Ernst Roets may still be held to have breached the Equality Act, said Lamont, but the Equality Court was the right place to deal with it. (Herman Verwey/Beeld/Gallo)
The Johannesburg high court on Tuesday dismissed an application by the Nelson Mandela Foundation that the Afrikaaner lobby group, and its deputy chief executive Ernst Roets, be held in contempt after tweeting an image of the apartheid flag.
The Nelson Mandela Foundation’s Sello Hatang said in urgent court papers filed last month that the “unmistakable intent” of the tweet was to “mock and provoke all those South Africans — black and white — who were celebrating the judgment, and felt vindicated and protected by the judgment.”
That tweet came just hours after it had been declared hate speech by the deputy judge president of the court.
Judge Colin Lamont said Roets could not be held in contempt because Deputy Judge President Phineas Mojapelo’s order was “declaratory” — he declared that the gratuitous display of the flag was hate speech.
To be in breach of a court order, the order had to require a person to do, or not do, something.
Lamont quoted from Mojapelo’s judgment, where the deputy judge president said: “Contrary to the protestations of Afriforum, the relief sought by the applicants in this matter is not a banning order against the old flag.”
Lamont said that by declaring, instead of banning, Mojapelo’s order “sets the standard of morality expected to be adhered to by society”.
Roets may still be held to have breached the Equality Act, said Lamont, but the Equality Court was the right place to deal with it.
Lamont also said that Roets’s tweet was not authorised by AfriForum and he was not acting on his organisation’s behalf when he tweeted.
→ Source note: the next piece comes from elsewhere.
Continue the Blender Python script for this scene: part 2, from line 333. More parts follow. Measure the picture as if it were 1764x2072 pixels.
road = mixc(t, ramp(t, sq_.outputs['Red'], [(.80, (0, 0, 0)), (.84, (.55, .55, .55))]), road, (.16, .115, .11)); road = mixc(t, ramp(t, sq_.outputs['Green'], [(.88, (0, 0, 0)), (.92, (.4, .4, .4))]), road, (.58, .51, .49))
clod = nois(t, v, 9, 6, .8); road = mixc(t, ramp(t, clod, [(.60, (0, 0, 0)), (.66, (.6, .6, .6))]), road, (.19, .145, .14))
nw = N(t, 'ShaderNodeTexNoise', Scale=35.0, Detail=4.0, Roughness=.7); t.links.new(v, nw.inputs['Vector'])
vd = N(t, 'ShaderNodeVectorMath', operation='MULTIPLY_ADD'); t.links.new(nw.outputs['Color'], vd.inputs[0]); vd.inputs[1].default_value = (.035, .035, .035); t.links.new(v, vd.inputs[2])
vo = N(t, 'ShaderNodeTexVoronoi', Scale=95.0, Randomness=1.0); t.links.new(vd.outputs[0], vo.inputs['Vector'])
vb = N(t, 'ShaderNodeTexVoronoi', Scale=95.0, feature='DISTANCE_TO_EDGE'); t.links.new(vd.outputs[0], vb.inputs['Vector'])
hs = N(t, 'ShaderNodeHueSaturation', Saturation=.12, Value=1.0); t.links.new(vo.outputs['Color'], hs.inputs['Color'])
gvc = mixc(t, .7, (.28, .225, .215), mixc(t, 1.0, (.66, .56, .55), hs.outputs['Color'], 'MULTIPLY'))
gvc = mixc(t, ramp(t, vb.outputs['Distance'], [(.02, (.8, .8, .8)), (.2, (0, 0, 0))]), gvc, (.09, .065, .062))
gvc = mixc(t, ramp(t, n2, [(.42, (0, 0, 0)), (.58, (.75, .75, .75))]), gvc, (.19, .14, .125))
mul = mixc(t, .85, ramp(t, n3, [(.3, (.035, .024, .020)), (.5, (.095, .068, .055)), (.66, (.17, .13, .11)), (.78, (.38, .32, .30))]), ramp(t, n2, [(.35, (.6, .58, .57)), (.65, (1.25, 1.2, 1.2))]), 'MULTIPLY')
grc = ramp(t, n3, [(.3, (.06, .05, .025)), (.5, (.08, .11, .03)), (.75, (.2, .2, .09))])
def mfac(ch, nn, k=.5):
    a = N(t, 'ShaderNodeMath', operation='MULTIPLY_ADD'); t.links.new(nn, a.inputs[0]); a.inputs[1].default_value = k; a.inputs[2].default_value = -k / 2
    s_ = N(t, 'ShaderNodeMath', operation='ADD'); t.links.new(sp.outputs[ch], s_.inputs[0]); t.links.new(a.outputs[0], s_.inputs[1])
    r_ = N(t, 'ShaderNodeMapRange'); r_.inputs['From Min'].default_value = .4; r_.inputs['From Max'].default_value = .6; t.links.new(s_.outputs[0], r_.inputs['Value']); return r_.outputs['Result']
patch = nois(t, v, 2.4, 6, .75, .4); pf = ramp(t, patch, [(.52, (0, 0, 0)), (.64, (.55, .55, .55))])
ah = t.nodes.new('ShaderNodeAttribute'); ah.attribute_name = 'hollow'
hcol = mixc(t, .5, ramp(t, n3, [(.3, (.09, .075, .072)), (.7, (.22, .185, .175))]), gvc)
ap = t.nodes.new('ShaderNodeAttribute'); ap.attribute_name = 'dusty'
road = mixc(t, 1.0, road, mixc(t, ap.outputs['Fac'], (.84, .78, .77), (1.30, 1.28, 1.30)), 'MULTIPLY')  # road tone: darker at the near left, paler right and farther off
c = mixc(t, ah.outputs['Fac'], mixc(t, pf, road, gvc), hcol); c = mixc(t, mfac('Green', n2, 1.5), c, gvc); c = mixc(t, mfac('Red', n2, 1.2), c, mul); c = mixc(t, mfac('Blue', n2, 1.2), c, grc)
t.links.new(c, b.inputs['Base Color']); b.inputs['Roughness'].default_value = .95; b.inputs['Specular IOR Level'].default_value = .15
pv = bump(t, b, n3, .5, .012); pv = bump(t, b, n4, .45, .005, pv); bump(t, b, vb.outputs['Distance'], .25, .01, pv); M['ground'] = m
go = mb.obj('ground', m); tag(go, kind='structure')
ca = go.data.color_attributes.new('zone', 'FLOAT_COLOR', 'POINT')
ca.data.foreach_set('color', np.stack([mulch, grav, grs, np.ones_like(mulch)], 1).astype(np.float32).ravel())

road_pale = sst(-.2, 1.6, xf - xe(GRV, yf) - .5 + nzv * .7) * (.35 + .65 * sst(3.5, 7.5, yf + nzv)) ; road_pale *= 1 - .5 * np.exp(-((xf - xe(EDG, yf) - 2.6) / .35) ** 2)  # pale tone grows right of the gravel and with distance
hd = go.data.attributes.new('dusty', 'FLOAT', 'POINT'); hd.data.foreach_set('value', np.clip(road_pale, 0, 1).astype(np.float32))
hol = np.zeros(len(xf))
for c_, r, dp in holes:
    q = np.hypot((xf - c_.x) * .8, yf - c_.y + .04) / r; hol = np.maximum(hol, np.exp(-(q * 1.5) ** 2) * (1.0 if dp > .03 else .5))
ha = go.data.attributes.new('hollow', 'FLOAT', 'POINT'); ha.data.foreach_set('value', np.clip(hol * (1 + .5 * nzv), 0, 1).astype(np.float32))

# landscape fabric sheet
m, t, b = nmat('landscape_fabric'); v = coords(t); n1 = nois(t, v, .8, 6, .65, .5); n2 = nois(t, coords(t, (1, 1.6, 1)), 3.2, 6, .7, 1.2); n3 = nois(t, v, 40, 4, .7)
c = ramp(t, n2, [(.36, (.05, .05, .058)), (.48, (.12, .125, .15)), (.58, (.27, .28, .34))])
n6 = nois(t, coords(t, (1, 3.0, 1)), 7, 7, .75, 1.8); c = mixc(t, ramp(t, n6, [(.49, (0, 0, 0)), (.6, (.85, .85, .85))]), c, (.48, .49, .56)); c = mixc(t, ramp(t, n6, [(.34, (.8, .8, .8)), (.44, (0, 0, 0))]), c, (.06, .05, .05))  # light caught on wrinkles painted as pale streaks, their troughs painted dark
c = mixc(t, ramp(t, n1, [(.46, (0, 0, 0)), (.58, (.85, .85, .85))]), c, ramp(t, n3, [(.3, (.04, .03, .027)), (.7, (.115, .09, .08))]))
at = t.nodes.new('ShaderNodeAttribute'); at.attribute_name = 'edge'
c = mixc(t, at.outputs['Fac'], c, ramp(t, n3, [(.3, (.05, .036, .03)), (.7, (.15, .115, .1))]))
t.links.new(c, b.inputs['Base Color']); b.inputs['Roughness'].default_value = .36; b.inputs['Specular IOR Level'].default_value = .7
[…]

Roets tweet was posted a few hours after Mojapelo’s judgment. Posting a picture of the apartheid flag, Roets asked: “Did I just commit hate speech?”
The following day, Roets retweeted his earlier tweet, but this time accompanied by a comment saying that the reaction from people to his earlier tweet was “as expected”. He added that the judgment said the flag could be displayed for academic purposes and that he was “a scholar of Constitutional Law, currently doing my doctorate”.
“This is an academic question. It seems the NMF’s quest for apartheid style censorship & banning continues,” Roets tweeted.
Then, in an interview with Radio 702, Roets said that while it was correct to respect the rule of law, courts were not always right: “We must remember that Nelson Mandela was illegal according to the laws of the time, that the apartheid system was legal according to the laws at the time and according to the courts at the time.”